I’m trying to regain a freedom that writers from Montaigne to Burroughs had but that we have lost. The uncertainty about whose words you are reading is not a bug, but a feature. Who owns the words? Who owns the music and the rest of our culture? We do. All of us. Reality cannot be copyrighted.

I think my former teacher (and Fictionaut board member) Frederick Barthelme got it right in his early blurb for the book:

An exhortation to attend the sublime pleasures of truth and “truth,” and the suspicious and clandestine meetings of fact and “fact.” Why is this man always writing the most interesting books? I think he is not from our country.
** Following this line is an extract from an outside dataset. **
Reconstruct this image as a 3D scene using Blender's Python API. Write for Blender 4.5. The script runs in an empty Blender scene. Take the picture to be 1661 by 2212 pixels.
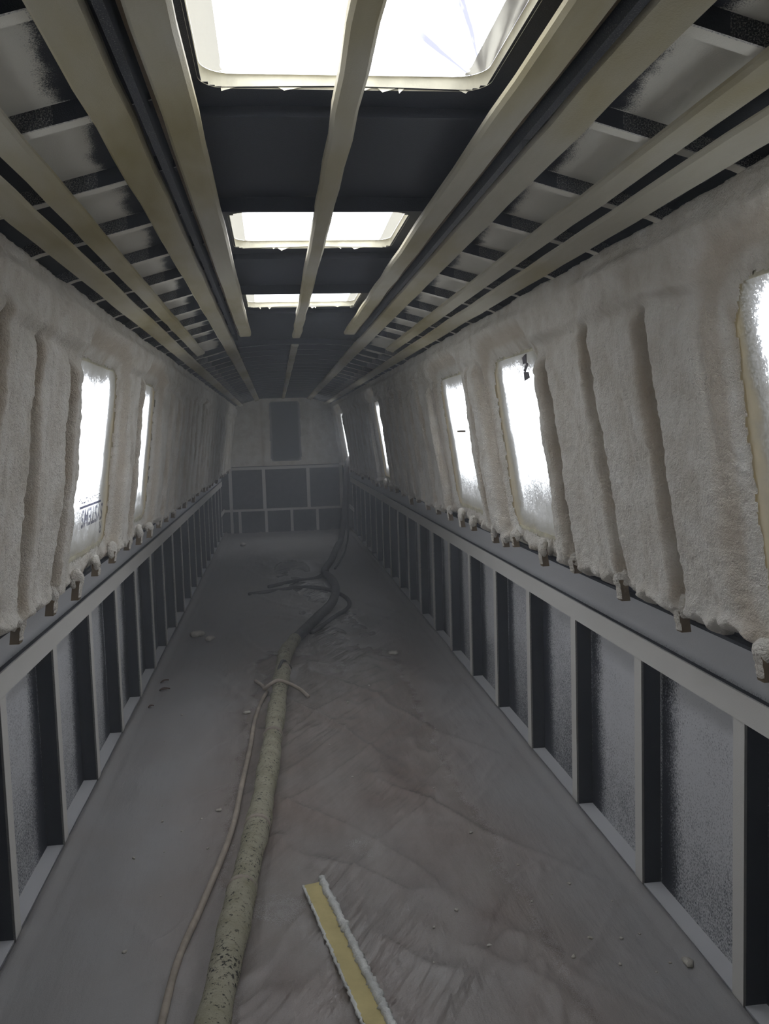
import bpy, math, random
import numpy as np
from mathutils import Vector, Matrix

random.seed(7)
rng = np.random.default_rng(7)
S = bpy.context.scene
COL = S.collection

# ------------------------------------------------------------------ camera, sky, exposure
cam_data = bpy.data.cameras.new('camera')
cam_data.sensor_fit = 'HORIZONTAL'
cam_data.sensor_width = 36.0
cam_data.lens = 36.0 * 1974.94 / 1661.0
cam_data.clip_start = 0.02
cam = bpy.data.objects.new('camera', cam_data)
COL.objects.link(cam)
yaw, pitch, roll = [math.radians(v) for v in (6.65721, -4.99377, -1.72116)]
fwd = Vector((math.sin(yaw) * math.cos(pitch), math.cos(yaw) * math.cos(pitch), math.sin(pitch)))
rgt = Vector((math.cos(yaw), -math.sin(yaw), 0))
upv = rgt.cross(fwd)
r2 = rgt * math.cos(roll) + upv * math.sin(roll)
u2 = -rgt * math.sin(roll) + upv * math.cos(roll)
CAM = Vector((-0.1367, 0.0, 1.3995))
cam.matrix_world = Matrix(((r2.x, u2.x, -fwd.x, CAM.x), (r2.y, u2.y, -fwd.y, CAM.y), (r2.z, u2.z, -fwd.z, CAM.z), (0, 0, 0, 1)))
S.camera = cam

S.view_settings.view_transform = 'Standard'
S.view_settings.look = 'None'
S.view_settings.gamma = 1.0
S.view_settings.use_curve_mapping = False
S.view_settings.exposure = 0.24
SKY_STRENGTH = 6.0
HAZE_DENSITY = 0.044

w = bpy.data.worlds.new('overcast_sky')
S.world = w
w.use_nodes = True
nt = w.node_tree
nt.nodes.clear()
tc = nt.nodes.new('ShaderNodeTexCoord')
sx = nt.nodes.new('ShaderNodeSeparateXYZ')
rp = nt.nodes.new('ShaderNodeValToRGB')
mr = nt.nodes.new('ShaderNodeMapRange')
bg = nt.nodes.new('ShaderNodeBackground')
out = nt.nodes.new('ShaderNodeOutputWorld')
nt.links.new(tc.outputs['Generated'], sx.inputs[0])
nt.links.new(sx.outputs['Z'], mr.inputs['Value'])
mr.inputs['From Min'].default_value = -1.0
mr.inputs['From Max'].default_value = 1.0
nt.links.new(mr.outputs[0], rp.inputs[0])
cr = rp.color_ramp
cr.elements[0].position = 0.0
cr.elements[0].color = (0.10, 0.11, 0.09, 1)
cr.elements[1].position = 1.0
cr.elements[1].color = (0.92, 0.96, 1.0, 1)
for p_, c_ in ((0.40, (0.16, 0.165, 0.14, 1)), (0.49, (0.30, 0.31, 0.30, 1)), (0.53, (0.62, 0.64, 0.66, 1)), (0.70, (0.85, 0.89, 0.95, 1))):
    e_ = cr.elements.new(p_)
    e_.color = c_
nt.links.new(rp.outputs[0], bg.inputs[0])
bg.inputs[1].default_value = SKY_STRENGTH
nt.links.new(bg.outputs[0], out.inputs[0])
try:
    S.cycles.volume_bounces = 1
    S.cycles.max_bounces = 10
    S.cycles.diffuse_bounces = 6
    S.cycles.transparent_max_bounces = 12
    S.cycles.sample_clamp_indirect = 6.0
except Exception:
    pass


def portal(name, loc, direction, sx_, sy_):
    """Sampling portal of the sky in an opening (emits nothing itself)."""
    l = bpy.data.lights.new(name, 'AREA')
    l.shape = 'RECTANGLE'
    l.size = sx_
    l.size_y = sy_
    l.cycles.is_portal = True
    o = bpy.data.objects.new(name, l)
    o.location = loc
    o.rotation_euler = Vector(direction).to_track_quat('-Z', 'Y').to_euler()
    COL.objects.link(o)
    return o


# ------------------------------------------------------------------ measures of the boat (metres)
Y_A, Y_B = -1.5, 13.3           # ends of the cabin
HULL_X = 0.967                  # inside of hull plate
STUD_X = 0.909                  # inner face of the studs
GUN_Z = 0.93
WIN_Z0, WIN_Z1 = 0.995, 1.672
SKY = [(1.10, 1.545), (2.38, 2.825), (3.66, 4.105)]
SKY_HX = 0.232
R_WIN = [(0.95, 1.685), (2.97, 3.62), (4.14, 4.80), (7.46, 8.08), (11.42, 12.35)]
L_WIN = [(0.95, 1.55), (2.97, 3.71), (4.22, 4.84)]


def roof_z(x):
    xs = [0, .31, .53, .66, .715, .74]
    zs = [1.964, 1.958, 1.897, 1.862, 1.84, 1.82]
    return np.interp(np.abs(x), xs, zs)


def steel_x(z):                 # inside of the cabin side plate
    return 0.842 - 0.1325 * (np.asarray(z) - 0.92)


# ------------------------------------------------------------------ noise
def _hash(ix, iy, seed):
    n = (ix.astype(np.int64) * 374761393 + iy.astype(np.int64) * 668265263 + seed * 1442695041) & 0xFFFFFFFF
    n = ((n ^ (n >> 13)) * 1274126177) & 0xFFFFFFFF
    n = n ^ (n >> 16)
    return (n & 0xFFFF) / 65535.0


def vnoise(x, y, seed=0):
    x = np.asarray(x, float)
    y = np.asarray(y, float)
    ix = np.floor(x)
    iy = np.floor(y)
    fx = x - ix
    fy = y - iy
    fx = fx * fx * (3 - 2 * fx)
    fy = fy * fy * (3 - 2 * fy)
    a = _hash(ix, iy, seed)
    b = _hash(ix + 1, iy, seed)
    c = _hash(ix, iy + 1, seed)
    d = _hash(ix + 1, iy + 1, seed)
    return (a * (1 - fx) + b * fx) * (1 - fy) + (c * (1 - fx) + d * fx) * fy


def fbm(x, y, seed=0, octv=4):
    s = 0.0
    a = 0.5
    t = 0.0
    for k in range(octv):
        s = s + a * vnoise(x * 2 ** k, y * 2 ** k, seed + 17 * k)
        t += a
        a *= 0.5
    return s / t


def sstep(a, b, x):
    t = np.clip((x - a) / (b - a), 0, 1)
    return t * t * (3 - 2 * t)


# ------------------------------------------------------------------ materials
def new_mat(name):
    m = bpy.data.materials.new(name)
    m.use_nodes = True
    n = m.node_tree
    n.nodes.clear()
    o = n.nodes.new('ShaderNodeOutputMaterial')
    return m, n, o


def N(n, kind, **kw):
    x = n.nodes.new(kind)
    for k, v in kw.items():
        if k in x.inputs:
            x.inputs[k].default_value = v
        else:
            setattr(x, k, v)
    return x


def noise_node(n, scale, detail=3, rough=0.6, stretch=None, coord='Object'):
    tc = n.nodes.new('ShaderNodeTexCoord')
    t = N(n, 'ShaderNodeTexNoise', Scale=scale, Detail=detail, Roughness=rough)
    if stretch:
        mp = n.nodes.new('ShaderNodeMapping')
        mp.inputs['Scale'].default_value = stretch[0]
        if len(stretch) > 1:
            mp.inputs['Rotation'].default_value = stretch[1]
        n.links.new(tc.outputs[coord], mp.inputs[0])
        n.links.new(mp.outputs[0], t.inputs['Vector'])
    else:
        n.links.new(tc.outputs[coord], t.inputs['Vector'])
    return t


def ramp(n, src, pts):
    r = n.nodes.new('ShaderNodeValToRGB')
    e = r.color_ramp.elements
    e[0].position, e[0].color = pts[0][0], (*pts[0][1], 1) if len(pts[0][1]) == 3 else pts[0][1]
    e[1].position, e[1].color = pts[-1][0], (*pts[-1][1], 1)
    for p, c in pts[1:-1]:
        k = e.new(p)
        k.color = (*c, 1)
    n.links.new(src, r.inputs[0])
    return r


def math_node(n, op, a, b=None, clamp=False):
    m = n.nodes.new('ShaderNodeMath')
    m.operation = op
    m.use_clamp = clamp
    for i, v in enumerate((a, b)):
        if v is None:
            continue
        if isinstance(v, (int, float)):
            m.inputs[i].default_value = v
        else:
            n.links.new(v, m.inputs[i])
    return m.outputs[0]


def mix_col(n, fac, a, b):
    m = n.nodes.new('ShaderNodeMix')
    m.data_type = 'RGBA'
    for i, v in ((0, fac), (6, a), (7, b)):
        if isinstance(v, (int, float)):
            m.inputs[i].default_value = v
        elif isinstance(v, tuple):
            m.inputs[i].default_value = (*v, 1)
        else:
            n.links.new(v, m.inputs[i])
    return m.outputs[2]


def bump(n, h, strength, dist=0.01):
    b = n.nodes.new('ShaderNodeBump')
    b.inputs['Strength'].default_value = strength
    b.inputs['Distance'].default_value = dist
    n.links.new(h, b.inputs['Height'])
    return b.outputs[0]


def principled(n, o, col, rough=0.8, normal=None, spec=0.3, coat=None):
    p = n.nodes.new('ShaderNodeBsdfPrincipled')
    if isinstance(col, tuple):
        p.inputs['Base Color'].default_value = (*col, 1)
    else:
        n.links.new(col, p.inputs['Base Color'])
    if isinstance(rough, (int, float)):
        p.inputs['Roughness'].default_value = rough
    else:
        n.links.new(rough, p.inputs['Roughness'])
    p.inputs['Specular IOR Level'].default_value = spec
    if normal is not None:
        n.links.new(normal, p.inputs['Normal'])
    if o is not None:
        n.links.new(p.outputs[0], o.inputs[0])
    return p


def mat_foam():
    m, n, o = new_mat('spray_foam')
    big = noise_node(n, 9, 4)
    fine = noise_node(n, 170, 3, 0.65)
    mid = noise_node(n, 42, 4, 0.7)
    att = N(n, 'ShaderNodeAttribute', attribute_name='skin')
    c = ramp(n, big.outputs[0], [(0.3, (0.63, 0.575, 0.49)), (0.5, (0.735, 0.69, 0.615)), (0.72, (0.82, 0.785, 0.72))])
    c2 = mix_col(n, att.outputs['Fac'], c.outputs[0], (0.50, 0.41, 0.30))
    h = math_node(n, 'ADD', fine.outputs[0], math_node(n, 'MULTIPLY', mid.outputs[0], 1.5))
    principled(n, o, c2, 0.9, bump(n, h, 0.8, 0.010), 0.15)
    return m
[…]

Every Tuesday, Travis Kurowski presents Luna Digesta selection of news from the world of literary magazines. Travis is the editor of Luna Park, a magazine founded on the idea that journals are as deserving of critical attention as other artistic works.

  1. Ed Desautels

    I think journalism long ago co-opted the space of linearity and mimesis once occupied the the novel, obsoleting the 19th-century model in much the same way that the camera obsoleted representational art. And like the novel of days gone by, or of Borders banality, journalism lays claim to some sort of analogue to an ostensible reality outside of itself. On the other hand, the truly compelling novels of the past 50-60 years have, as Robbe-Grillet urged, been things whole unto themselves. Most intriguing for me art those that illustrate the keen mind at play in the multiverse, whose authors are unafraid to give full play to the resources of style and language available to them. Good post.